Nul n’est prophète en son pays, dire qu’il a fallu se faire la malle pour que  » belge  » et  » mode  » riment ensemble.

A Londres, les Six d’Anvers font un tabac.

L’heure est à la débrouille, Londres, après tout, n’est pas si loin, suffit de louer une camionnette, de prendre la malle et à nous l’aventure fashion. C’est en substance ce que s’est dit une petite bande de jeunes gens nés à la fin des années 60 tout frais diplômés de l’Académie royale des beaux-arts d’Anvers, section mode (promotion 80 ou 81, c’est selon).
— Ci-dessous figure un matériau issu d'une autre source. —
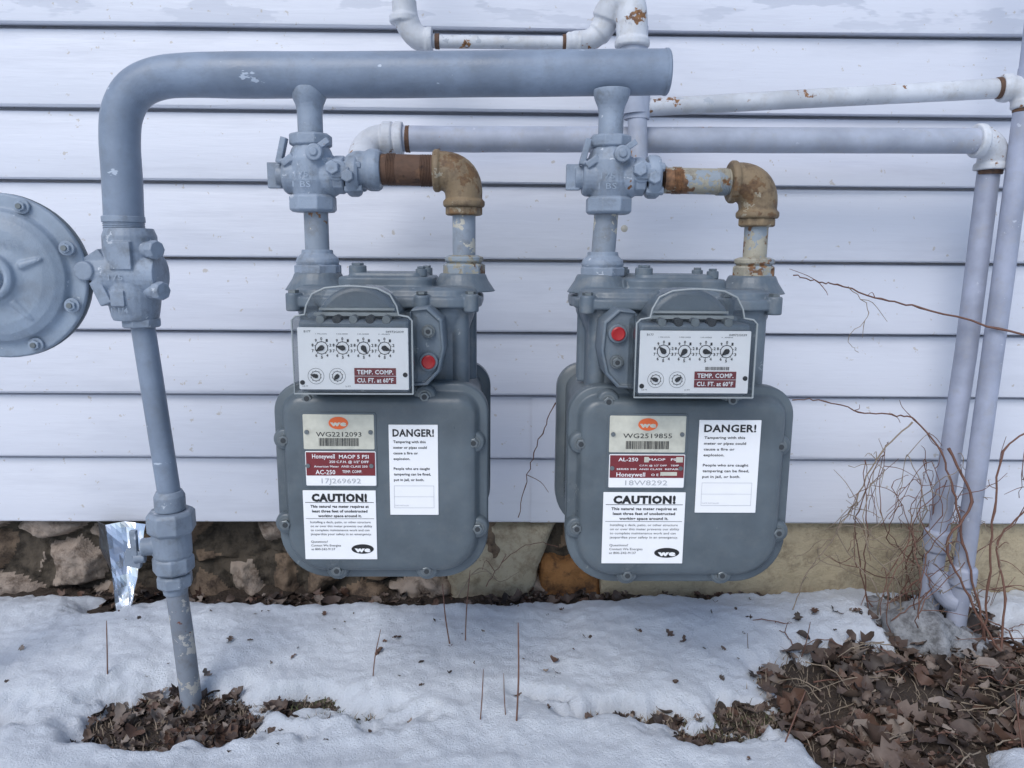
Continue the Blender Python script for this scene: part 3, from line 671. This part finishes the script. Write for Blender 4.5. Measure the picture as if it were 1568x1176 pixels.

Privilège de la jeunesse, ils ne doutent de rien. Ils veulent juste montrer au monde entier ce qu’ils ont dans les tripes – des vêtements qui ne ressemblent qu’à eux. Ils ont donc traversé la Manche, en septembre 1985, prêts à en découdre, ont découvert l’emplacement qui leur était réservé au British Design Show – un espace improbable au dernier étage de l’Olympia Hall -, ont donc improvisé leur pub comme ils pouvaient, c’est-à-dire avec talent. Cette fois-ci, en mars 1986, ils ne sont plus tout à fait inconnus – Barney’s les a repérés -, ils reviennent à la charge, toujours en camionnette, pour défiler dans les règles de l’art, le leur évidemment, radical forcément. Il y a là Ann Demeulemeester, Dirk Bikkembergs, Dirk Van Saene, Dries Van Noten, Marina Yee et Walter Van Beirendonck. D’emblée, parce que la presse aime les raccourcis et a quelques difficultés avec les noms à consonance flamande, on les appelle The Antwerp Six, en français les Six d’Anvers, un conglomérat indistinct qui ne leur convient guère aujourd’hui – chacun son chemin. Mais pour l’heure, les propositions vestimentaires qu’ils font ont le mérite d’être en rupture avec ce qui se conçoit et se vend ailleurs ; l’adjectif  » belge  » peut désormais s’accoupler avec le vocable  » mode  » ; pour le reste, ne succombons pas à la tentation de fournir une définition qui tiendrait lieu de fil rouge, il n’y en a pas, sauf par défaut.

MERCI QUI ?

C’est à Willy Claes qu’on peut dire merci. Car en 1981, le ministre de l’Economie du plat pays a lancé un ambitieux Plan Textile, histoire de relancer le secteur en souffrance et de promouvoir les talents indigènes. Dans la foulée de cette décision politique, on a vu naître l’Institut pour le Textile et la Confection en Belgique (ITCB), un label  » Mode c’est Belge « , deux magazines pointus, un concours baptisé la Canette d’or/Gouden Spoel et une émulation qui fait plaisir à voir. A l’Académie à Anvers, sous la direction de Linda Loppa, ça bouillonne ferme. A Bruxelles aussi d’ailleurs, où Franc’Pairon crée de toutes pièces la section mode de La Cambre. A Paris, Martin Margiela a déjà été engagé par Jean Paul Gaultier qui l’avait repéré lors de la deuxième édition du concours en 1983, il n’a pas encore osé se lancer tout seul, ni défiler au Café de la gare avec sa première collection à son nom, il le fera en 1989, patience. Les Belges font parler d’eux sur la planète mode.  » Pourquoi pas moi ?  » se disent donc les kids de la génération suivante, et puis de celle d’après encore. C’est parce que ces Six-là ont existé que d’autres ont osé façonner un langage qui leur est propre, version garde-robe. La liste est longue : Raf Simons, Bernhard Willhelm, A.F. Vandevorst, Veronique Branquinho, Kris Van Assche, Tim Van Steenbergen, Bruno Pieters, Xavier Delcour, Olivier Theyskens, Cédric Charlier, Sandrina Fasoli, Jean Paul Knott, Anthony Vaccarello, Jean-Paul Lespagnard… Reste encore à écrire la suite. Pas la fin, de grâce.